Quarterly report [Sections 13 or 15(d)]

Related Party Transactions

v3.25.2
Related Party Transactions
6 Months Ended
Jun. 30, 2025
Related Party Transactions [Abstract]  
Related Party Transactions

Note 20: Related Party Transactions

 

Pursuant to his employment agreement dated December 7, 2020, Andy Heyward, the Company’s CEO, is entitled to an executive producer fee of $12,500 per one-half hour episode for each episode he provides services as an executive producer. During the six months ended June 30, 2025 and 2024, Mr. Heyward did not earn any executive producer fees. Mr. Heyward also earned his $55,000 quarterly bonus for each quarter during the six months ended June 30, 2025 and 2024.

 

On August 25, 2022, Mr. Heyward’s employment agreement was amended to include assignment of music royalties to Mr. Heyward for all musical compositions in which he provides services as a composer for or on behalf of the Company, in the event that the Company acquires up to 50% of the writer's share of the royalties for that musical composition.
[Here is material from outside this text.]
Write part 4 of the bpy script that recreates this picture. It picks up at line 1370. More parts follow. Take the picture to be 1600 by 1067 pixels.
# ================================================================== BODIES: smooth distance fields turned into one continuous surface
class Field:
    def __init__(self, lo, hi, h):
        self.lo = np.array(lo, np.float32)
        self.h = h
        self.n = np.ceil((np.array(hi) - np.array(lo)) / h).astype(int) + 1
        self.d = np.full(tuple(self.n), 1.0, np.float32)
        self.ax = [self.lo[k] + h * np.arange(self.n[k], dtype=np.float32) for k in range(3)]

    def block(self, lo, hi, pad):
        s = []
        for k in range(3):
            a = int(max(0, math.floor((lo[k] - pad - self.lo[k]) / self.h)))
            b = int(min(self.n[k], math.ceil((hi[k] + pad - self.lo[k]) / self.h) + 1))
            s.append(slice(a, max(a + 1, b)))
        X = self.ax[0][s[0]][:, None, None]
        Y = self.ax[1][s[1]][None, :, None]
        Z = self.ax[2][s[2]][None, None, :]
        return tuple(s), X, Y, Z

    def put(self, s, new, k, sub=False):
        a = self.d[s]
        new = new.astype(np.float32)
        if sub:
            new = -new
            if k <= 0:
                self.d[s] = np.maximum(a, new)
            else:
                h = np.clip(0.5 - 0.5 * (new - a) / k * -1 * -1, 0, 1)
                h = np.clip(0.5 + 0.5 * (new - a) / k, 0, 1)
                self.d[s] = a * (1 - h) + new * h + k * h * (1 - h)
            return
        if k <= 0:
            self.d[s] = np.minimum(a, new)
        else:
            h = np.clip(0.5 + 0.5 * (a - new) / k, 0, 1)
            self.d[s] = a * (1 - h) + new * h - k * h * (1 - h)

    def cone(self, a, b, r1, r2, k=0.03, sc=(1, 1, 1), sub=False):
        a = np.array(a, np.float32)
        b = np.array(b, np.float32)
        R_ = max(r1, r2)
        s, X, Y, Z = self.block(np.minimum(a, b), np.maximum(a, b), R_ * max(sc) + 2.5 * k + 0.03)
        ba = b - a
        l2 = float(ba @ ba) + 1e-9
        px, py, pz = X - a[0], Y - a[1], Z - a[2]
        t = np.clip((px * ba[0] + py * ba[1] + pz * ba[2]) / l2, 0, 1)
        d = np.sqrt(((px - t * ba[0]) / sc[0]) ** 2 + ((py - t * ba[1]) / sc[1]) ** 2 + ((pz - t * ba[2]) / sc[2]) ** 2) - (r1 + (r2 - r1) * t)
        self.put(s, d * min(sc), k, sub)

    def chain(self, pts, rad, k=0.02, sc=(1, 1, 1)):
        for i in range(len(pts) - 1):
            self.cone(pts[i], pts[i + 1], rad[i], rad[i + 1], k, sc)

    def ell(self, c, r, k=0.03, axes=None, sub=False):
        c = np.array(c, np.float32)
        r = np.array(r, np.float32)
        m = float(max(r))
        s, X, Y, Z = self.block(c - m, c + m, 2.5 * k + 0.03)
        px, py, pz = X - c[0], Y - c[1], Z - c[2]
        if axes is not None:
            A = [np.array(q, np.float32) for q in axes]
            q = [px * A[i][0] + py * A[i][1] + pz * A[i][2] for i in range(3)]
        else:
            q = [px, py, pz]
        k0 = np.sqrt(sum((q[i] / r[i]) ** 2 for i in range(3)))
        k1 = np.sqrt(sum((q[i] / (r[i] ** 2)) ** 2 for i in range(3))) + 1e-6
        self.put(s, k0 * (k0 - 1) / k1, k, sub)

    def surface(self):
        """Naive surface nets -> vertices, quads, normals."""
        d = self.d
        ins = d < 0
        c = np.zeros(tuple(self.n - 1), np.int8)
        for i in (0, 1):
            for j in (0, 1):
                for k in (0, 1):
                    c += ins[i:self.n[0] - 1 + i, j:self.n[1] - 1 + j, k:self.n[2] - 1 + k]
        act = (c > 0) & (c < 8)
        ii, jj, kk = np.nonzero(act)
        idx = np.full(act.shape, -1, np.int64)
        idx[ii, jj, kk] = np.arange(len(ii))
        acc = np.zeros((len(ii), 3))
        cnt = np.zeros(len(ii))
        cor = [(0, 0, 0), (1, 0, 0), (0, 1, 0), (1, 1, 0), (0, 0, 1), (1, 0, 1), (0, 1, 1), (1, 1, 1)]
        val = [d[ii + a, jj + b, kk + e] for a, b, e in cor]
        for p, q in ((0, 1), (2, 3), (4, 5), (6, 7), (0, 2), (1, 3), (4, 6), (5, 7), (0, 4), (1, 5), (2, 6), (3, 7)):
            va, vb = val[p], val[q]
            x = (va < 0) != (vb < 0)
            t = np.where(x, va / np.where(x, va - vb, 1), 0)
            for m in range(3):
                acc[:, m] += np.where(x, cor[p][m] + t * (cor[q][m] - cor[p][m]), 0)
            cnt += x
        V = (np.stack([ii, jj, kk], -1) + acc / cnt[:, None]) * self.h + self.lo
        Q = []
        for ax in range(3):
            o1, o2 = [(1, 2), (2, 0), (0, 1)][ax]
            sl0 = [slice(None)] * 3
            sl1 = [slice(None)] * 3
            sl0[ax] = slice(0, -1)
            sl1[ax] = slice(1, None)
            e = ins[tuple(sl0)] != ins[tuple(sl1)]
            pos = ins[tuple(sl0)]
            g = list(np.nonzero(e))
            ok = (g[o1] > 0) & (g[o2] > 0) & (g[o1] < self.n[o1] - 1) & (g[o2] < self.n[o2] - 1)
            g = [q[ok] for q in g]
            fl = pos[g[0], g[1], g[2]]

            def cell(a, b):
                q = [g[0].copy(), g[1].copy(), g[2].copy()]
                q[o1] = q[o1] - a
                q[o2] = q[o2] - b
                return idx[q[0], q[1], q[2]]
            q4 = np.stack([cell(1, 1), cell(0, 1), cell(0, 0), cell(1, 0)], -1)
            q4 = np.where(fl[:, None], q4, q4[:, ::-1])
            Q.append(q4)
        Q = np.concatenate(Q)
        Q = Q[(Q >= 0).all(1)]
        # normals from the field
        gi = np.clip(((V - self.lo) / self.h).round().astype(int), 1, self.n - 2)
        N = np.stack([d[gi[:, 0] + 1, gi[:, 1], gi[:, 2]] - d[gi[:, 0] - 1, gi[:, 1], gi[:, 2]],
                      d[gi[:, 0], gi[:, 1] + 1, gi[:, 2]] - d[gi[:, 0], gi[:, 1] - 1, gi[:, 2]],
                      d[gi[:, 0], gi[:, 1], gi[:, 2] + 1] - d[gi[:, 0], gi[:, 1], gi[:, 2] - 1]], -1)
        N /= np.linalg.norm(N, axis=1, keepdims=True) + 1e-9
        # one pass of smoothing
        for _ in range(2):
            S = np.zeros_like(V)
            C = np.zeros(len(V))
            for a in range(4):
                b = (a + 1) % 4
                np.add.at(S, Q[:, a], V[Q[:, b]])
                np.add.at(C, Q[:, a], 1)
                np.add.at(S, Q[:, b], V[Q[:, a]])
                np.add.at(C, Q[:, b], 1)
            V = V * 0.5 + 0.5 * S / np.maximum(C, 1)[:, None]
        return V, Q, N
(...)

If the Company acquires more than 50% of the writer's share of the royalties on musical compositions Mr. Heyward provided services for, he has the option to purchase the additional royalties from the Company at the price the Company paid to acquire the additional royalties. During the six months ended June 30, 2025 and 2024, Mr. Heyward has not earned royalties from musical compositions.

 

On February 27, 2023, Mr. Heyward’s employment agreement was further amended to provide him a creative producer fee of $100,000 per quarter, prorated for the three months ended June 30, 2024, for services rendered to Wow. Mr. Heyward earned $100,000 in creative producer fees for each quarter during the six months ended June 30, 2025 and 2024.

 

On July 21, 2020, the Company entered into a merchandising and licensing agreement with Andy Heyward Animation Art (“AHAA”), whose principal is Andy Heyward. The Company entered into a customary merchandise license agreement with AHAA for the use of characters and logos related to Warren Buffett’s Secret Millionaires Club and Stan Lee’s Mighty 7 in connection with certain products to be sold by AHAA. The terms and conditions of such license are customary within the industry, and the Company earns an industry standard royalty on all sales made by AHAA utilizing the licensed content. During the six months ended June 30, 2025 and 2024, Mr. Heyward has not earned royalties from this agreement.

 

On July 19, 2022, the Company entered into a Shareholder Loan Agreement with YFE in the amount of EURO 1.3 million, accruing interest at the fixed annualized rate of 5%, with successive interest periods of three months due on the last day of each calendar quarter. The principal plus interest were to be repaid by no later than June 30, 2026. On April 27, 2025, the Company entered into a settlement agreement with YFE to resolve the outstanding Shareholder Loan Agreement. Pursuant to the settlement, the Company accepted a reduced repayment amount of $0.4 million, payable in two installments no later than June 2025, in full satisfaction of the loan balance. The settlement agreement became effective in April 2025 and the Company recorded an adjustment to the balance of the loan and recognized a loss of approximately $0.9 million. As of June 30, 2025, all terms of the settlement agreement were fulfilled.

 

During 2022, the Company entered into a sublease agreement with a related party to lease one office in the general office space at 190 N. Canon Drive, Suite 400, Beverly Hills, CA 90210. The monthly income was $595 during the six months ended June 30, 2025 and 2024 and recorded within Other Expense, net in the Company's condensed consolidated statements of operations.

 

During the quarter ended September 30, 2024, the Company entered into a one year consulting agreement with a related party for office space interior design services. The agreement was subject to an initial fee of $6,545 and a monthly fee of $595 that commenced on September 1, 2024. The monthly expense was $595 and $0 during the six months ended June 30, 2025 and 2024, respectively, and was recorded within General and Administrative expenses in the Company's condensed consolidated statements of operations.

 

On February 6, 2025, certain members of the Company’s executive management team, including the Chief Operating Officer, established a nonprofit organization. The Stan Lee Foundation (the “Foundation”), which has applied for tax-exempt status under Section 501(c)(3). The Foundation is not owned, governed, or controlled by the Company. The Company may reference the Foundation in connection with reputational or community engagement efforts. The Company provided limited administrative support totaling approximately $497 during the three months ended June 30, 2025. This support was not part of an ongoing funding commitment and is not considered material to the Company’s financial statements. The Foundation is not consolidated in these financial statements.